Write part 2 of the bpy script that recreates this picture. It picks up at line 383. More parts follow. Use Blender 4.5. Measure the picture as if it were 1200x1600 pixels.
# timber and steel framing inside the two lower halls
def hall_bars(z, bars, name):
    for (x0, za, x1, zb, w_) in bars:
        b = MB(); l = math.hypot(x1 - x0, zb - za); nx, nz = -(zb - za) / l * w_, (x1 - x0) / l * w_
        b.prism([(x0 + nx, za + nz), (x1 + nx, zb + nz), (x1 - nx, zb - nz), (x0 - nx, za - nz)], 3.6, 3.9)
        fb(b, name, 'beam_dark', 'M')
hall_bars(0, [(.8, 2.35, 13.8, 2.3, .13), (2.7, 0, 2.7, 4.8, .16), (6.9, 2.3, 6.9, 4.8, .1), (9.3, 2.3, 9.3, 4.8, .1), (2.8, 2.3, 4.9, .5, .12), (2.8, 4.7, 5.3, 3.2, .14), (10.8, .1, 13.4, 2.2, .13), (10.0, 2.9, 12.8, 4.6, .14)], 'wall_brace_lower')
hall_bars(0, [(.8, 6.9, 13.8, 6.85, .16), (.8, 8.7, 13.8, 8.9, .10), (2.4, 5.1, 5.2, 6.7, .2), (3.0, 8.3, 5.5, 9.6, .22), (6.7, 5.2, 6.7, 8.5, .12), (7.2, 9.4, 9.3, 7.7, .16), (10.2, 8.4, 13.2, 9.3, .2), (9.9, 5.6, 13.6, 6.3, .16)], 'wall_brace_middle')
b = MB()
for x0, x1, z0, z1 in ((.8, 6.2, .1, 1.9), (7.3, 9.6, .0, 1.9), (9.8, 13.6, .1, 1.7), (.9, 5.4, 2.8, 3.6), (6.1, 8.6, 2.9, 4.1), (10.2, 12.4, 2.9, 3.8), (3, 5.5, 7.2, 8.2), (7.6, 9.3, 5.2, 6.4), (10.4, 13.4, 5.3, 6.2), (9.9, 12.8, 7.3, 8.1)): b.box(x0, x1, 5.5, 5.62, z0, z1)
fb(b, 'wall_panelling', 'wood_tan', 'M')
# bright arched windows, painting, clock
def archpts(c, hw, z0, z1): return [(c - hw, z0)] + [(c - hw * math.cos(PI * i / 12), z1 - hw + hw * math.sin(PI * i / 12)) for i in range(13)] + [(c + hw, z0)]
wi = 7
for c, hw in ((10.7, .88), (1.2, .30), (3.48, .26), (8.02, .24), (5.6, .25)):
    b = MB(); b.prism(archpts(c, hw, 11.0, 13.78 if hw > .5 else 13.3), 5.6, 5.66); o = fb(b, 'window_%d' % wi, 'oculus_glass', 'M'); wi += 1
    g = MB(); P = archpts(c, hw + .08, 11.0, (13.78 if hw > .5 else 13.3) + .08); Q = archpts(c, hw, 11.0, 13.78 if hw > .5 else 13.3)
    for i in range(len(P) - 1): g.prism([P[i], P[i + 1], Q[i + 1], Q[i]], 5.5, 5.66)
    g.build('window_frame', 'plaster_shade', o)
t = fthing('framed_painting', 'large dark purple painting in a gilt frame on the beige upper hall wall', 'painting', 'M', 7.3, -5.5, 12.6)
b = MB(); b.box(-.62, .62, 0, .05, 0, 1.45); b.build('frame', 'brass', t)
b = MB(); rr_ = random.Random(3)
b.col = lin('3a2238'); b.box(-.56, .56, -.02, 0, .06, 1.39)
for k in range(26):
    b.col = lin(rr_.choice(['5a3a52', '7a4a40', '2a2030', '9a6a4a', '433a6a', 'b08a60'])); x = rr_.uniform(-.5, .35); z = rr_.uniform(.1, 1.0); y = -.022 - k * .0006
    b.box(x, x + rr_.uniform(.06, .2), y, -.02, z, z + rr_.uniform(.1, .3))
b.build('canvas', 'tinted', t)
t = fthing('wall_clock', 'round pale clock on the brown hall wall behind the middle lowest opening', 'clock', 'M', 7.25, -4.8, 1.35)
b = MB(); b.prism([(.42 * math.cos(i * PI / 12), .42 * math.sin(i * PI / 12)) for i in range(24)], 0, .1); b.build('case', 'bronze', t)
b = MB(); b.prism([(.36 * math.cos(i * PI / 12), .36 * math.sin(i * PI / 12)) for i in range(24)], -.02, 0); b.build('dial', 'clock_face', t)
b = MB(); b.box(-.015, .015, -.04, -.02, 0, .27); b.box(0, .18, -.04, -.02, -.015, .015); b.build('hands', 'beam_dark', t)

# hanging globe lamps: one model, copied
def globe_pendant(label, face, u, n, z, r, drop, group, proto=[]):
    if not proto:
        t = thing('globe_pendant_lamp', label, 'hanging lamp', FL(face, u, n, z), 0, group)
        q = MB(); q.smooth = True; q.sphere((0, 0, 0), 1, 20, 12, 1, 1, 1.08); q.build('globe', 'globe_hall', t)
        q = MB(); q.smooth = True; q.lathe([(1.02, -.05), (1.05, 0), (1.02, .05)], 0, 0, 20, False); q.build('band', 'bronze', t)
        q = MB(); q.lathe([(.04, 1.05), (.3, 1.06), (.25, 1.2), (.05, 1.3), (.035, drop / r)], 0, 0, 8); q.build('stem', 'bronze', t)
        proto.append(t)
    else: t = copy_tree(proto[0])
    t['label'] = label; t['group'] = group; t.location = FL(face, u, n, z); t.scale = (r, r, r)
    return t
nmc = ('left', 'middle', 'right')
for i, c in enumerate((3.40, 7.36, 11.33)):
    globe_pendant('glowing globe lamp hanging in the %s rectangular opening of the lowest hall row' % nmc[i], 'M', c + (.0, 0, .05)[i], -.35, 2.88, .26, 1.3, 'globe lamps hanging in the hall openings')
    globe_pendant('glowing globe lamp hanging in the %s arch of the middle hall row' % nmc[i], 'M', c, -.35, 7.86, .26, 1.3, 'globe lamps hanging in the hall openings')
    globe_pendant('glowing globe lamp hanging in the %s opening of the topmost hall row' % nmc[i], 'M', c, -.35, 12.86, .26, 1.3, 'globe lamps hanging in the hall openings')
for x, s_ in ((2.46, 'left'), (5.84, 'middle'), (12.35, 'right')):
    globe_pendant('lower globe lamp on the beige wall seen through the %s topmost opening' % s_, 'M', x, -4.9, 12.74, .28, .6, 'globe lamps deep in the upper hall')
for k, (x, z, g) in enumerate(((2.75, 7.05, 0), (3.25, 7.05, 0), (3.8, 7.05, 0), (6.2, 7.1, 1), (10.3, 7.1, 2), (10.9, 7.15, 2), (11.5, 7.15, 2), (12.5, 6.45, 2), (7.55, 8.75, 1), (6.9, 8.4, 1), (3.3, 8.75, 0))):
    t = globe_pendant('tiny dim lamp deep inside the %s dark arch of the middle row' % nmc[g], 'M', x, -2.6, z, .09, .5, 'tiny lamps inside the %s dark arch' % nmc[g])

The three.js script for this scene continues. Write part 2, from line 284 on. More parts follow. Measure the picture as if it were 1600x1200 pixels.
+ + +
Your task is to repeat every line exactly.

### OUTPUT FOR THIS EXERCISE
Write part 2 of the bpy script that recreates this picture. It picks up at line 383. More parts follow. Use Blender 4.5. Measure the picture as if it were 1200x1600 pixels.
# timber and steel framing inside the two lower halls
def hall_bars(z, bars, name):
    for (x0, za, x1, zb, w_) in bars:
        b = MB(); l = math.hypot(x1 - x0, zb - za); nx, nz = -(zb - za) / l * w_, (x1 - x0) / l * w_
        b.prism([(x0 + nx, za + nz), (x1 + nx, zb + nz), (x1 - nx, zb - nz), (x0 - nx, za - nz)], 3.6, 3.9)
        fb(b, name, 'beam_dark', 'M')
hall_bars(0, [(.8, 2.35, 13.8, 2.3, .13), (2.7, 0, 2.7, 4.8, .16), (6.9, 2.3, 6.9, 4.8, .1), (9.3, 2.3, 9.3, 4.8, .1), (2.8, 2.3, 4.9, .5, .12), (2.8, 4.7, 5.3, 3.2, .14), (10.8, .1, 13.4, 2.2, .13), (10.0, 2.9, 12.8, 4.6, .14)], 'wall_brace_lower')
hall_bars(0, [(.8, 6.9, 13.8, 6.85, .16), (.8, 8.7, 13.8, 8.9, .10), (2.4, 5.1, 5.2, 6.7, .2), (3.0, 8.3, 5.5, 9.6, .22), (6.7, 5.2, 6.7, 8.5, .12), (7.2, 9.4, 9.3, 7.7, .16), (10.2, 8.4, 13.2, 9.3, .2), (9.9, 5.6, 13.6, 6.3, .16)], 'wall_brace_middle')
b = MB()
for x0, x1, z0, z1 in ((.8, 6.2, .1, 1.9), (7.3, 9.6, .0, 1.9), (9.8, 13.6, .1, 1.7), (.9, 5.4, 2.8, 3.6), (6.1, 8.6, 2.9, 4.1), (10.2, 12.4, 2.9, 3.8), (3, 5.5, 7.2, 8.2), (7.6, 9.3, 5.2, 6.4), (10.4, 13.4, 5.3, 6.2), (9.9, 12.8, 7.3, 8.1)): b.box(x0, x1, 5.5, 5.62, z0, z1)
fb(b, 'wall_panelling', 'wood_tan', 'M')
# bright arched windows, painting, clock
def archpts(c, hw, z0, z1): return [(c - hw, z0)] + [(c - hw * math.cos(PI * i / 12), z1 - hw + hw * math.sin(PI * i / 12)) for i in range(13)] + [(c + hw, z0)]
wi = 7
for c, hw in ((10.7, .88), (1.2, .30), (3.48, .26), (8.02, .24), (5.6, .25)):
    b = MB(); b.prism(archpts(c, hw, 11.0, 13.78 if hw > .5 else 13.3), 5.6, 5.66); o = fb(b, 'window_%d' % wi, 'oculus_glass', 'M'); wi += 1
    g = MB(); P = archpts(c, hw + .08, 11.0, (13.78 if hw > .5 else 13.3) + .08); Q = archpts(c, hw, 11.0, 13.78 if hw > .5 else 13.3)
    for i in range(len(P) - 1): g.prism([P[i], P[i + 1], Q[i + 1], Q[i]], 5.5, 5.66)
    g.build('window_frame', 'plaster_shade', o)
t = fthing('framed_painting', 'large dark purple painting in a gilt frame on the beige upper hall wall', 'painting', 'M', 7.3, -5.5, 12.6)
b = MB(); b.box(-.62, .62, 0, .05, 0, 1.45); b.build('frame', 'brass', t)
b = MB(); rr_ = random.Random(3)
b.col = lin('3a2238'); b.box(-.56, .56, -.02, 0, .06, 1.39)
for k in range(26):
    b.col = lin(rr_.choice(['5a3a52', '7a4a40', '2a2030', '9a6a4a', '433a6a', 'b08a60'])); x = rr_.uniform(-.5, .35); z = rr_.uniform(.1, 1.0); y = -.022 - k * .0006
    b.box(x, x + rr_.uniform(.06, .2), y, -.02, z, z + rr_.uniform(.1, .3))
b.build('canvas', 'tinted', t)
t = fthing('wall_clock', 'round pale clock on the brown hall wall behind the middle lowest opening', 'clock', 'M', 7.25, -4.8, 1.35)
b = MB(); b.prism([(.42 * math.cos(i * PI / 12), .42 * math.sin(i * PI / 12)) for i in range(24)], 0, .1); b.build('case', 'bronze', t)
b = MB(); b.prism([(.36 * math.cos(i * PI / 12), .36 * math.sin(i * PI / 12)) for i in range(24)], -.02, 0); b.build('dial', 'clock_face', t)
b = MB(); b.box(-.015, .015, -.04, -.02, 0, .27); b.box(0, .18, -.04, -.02, -.015, .015); b.build('hands', 'beam_dark', t)

# hanging globe lamps: one model, copied
def globe_pendant(label, face, u, n, z, r, drop, group, proto=[]):
    if not proto:
        t = thing('globe_pendant_lamp', label, 'hanging lamp', FL(face, u, n, z), 0, group)
        q = MB(); q.smooth = True; q.sphere((0, 0, 0), 1, 20, 12, 1, 1, 1.08); q.build('globe', 'globe_hall', t)
        q = MB(); q.smooth = True; q.lathe([(1.02, -.05), (1.05, 0), (1.02, .05)], 0, 0, 20, False); q.build('band', 'bronze', t)
        q = MB(); q.lathe([(.04, 1.05), (.3, 1.06), (.25, 1.2), (.05, 1.3), (.035, drop / r)], 0, 0, 8); q.build('stem', 'bronze', t)
        proto.append(t)
    else: t = copy_tree(proto[0])
    t['label'] = label; t['group'] = group; t.location = FL(face, u, n, z); t.scale = (r, r, r)
    return t
nmc = ('left', 'middle', 'right')
for i, c in enumerate((3.40, 7.36, 11.33)):
    globe_pendant('glowing globe lamp hanging in the %s rectangular opening of the lowest hall row' % nmc[i], 'M', c + (.0, 0, .05)[i], -.35, 2.88, .26, 1.3, 'globe lamps hanging in the hall openings')
    globe_pendant('glowing globe lamp hanging in the %s arch of the middle hall row' % nmc[i], 'M', c, -.35, 7.86, .26, 1.3, 'globe lamps hanging in the hall openings')
    globe_pendant('glowing globe lamp hanging in the %s opening of the topmost hall row' % nmc[i], 'M', c, -.35, 12.86, .26, 1.3, 'globe lamps hanging in the hall openings')
for x, s_ in ((2.46, 'left'), (5.84, 'middle'), (12.35, 'right')):
    globe_pendant('lower globe lamp on the beige wall seen through the %s topmost opening' % s_, 'M', x, -4.9, 12.74, .28, .6, 'globe lamps deep in the upper hall')
for k, (x, z, g) in enumerate(((2.75, 7.05, 0), (3.25, 7.05, 0), (3.8, 7.05, 0), (6.2, 7.1, 1), (10.3, 7.1, 2), (10.9, 7.15, 2), (11.5, 7.15, 2), (12.5, 6.45, 2), (7.55, 8.75, 1), (6.9, 8.4, 1), (3.3, 8.75, 0))):
    t = globe_pendant('tiny dim lamp deep inside the %s dark arch of the middle row' % nmc[g], 'M', x, -2.6, z, .09, .5, 'tiny lamps inside the %s dark arch' % nmc[g])

The three.js script for this scene continues. Write part 2, from line 284 on. More parts follow. Measure the picture as if it were 1600x1200 pixels.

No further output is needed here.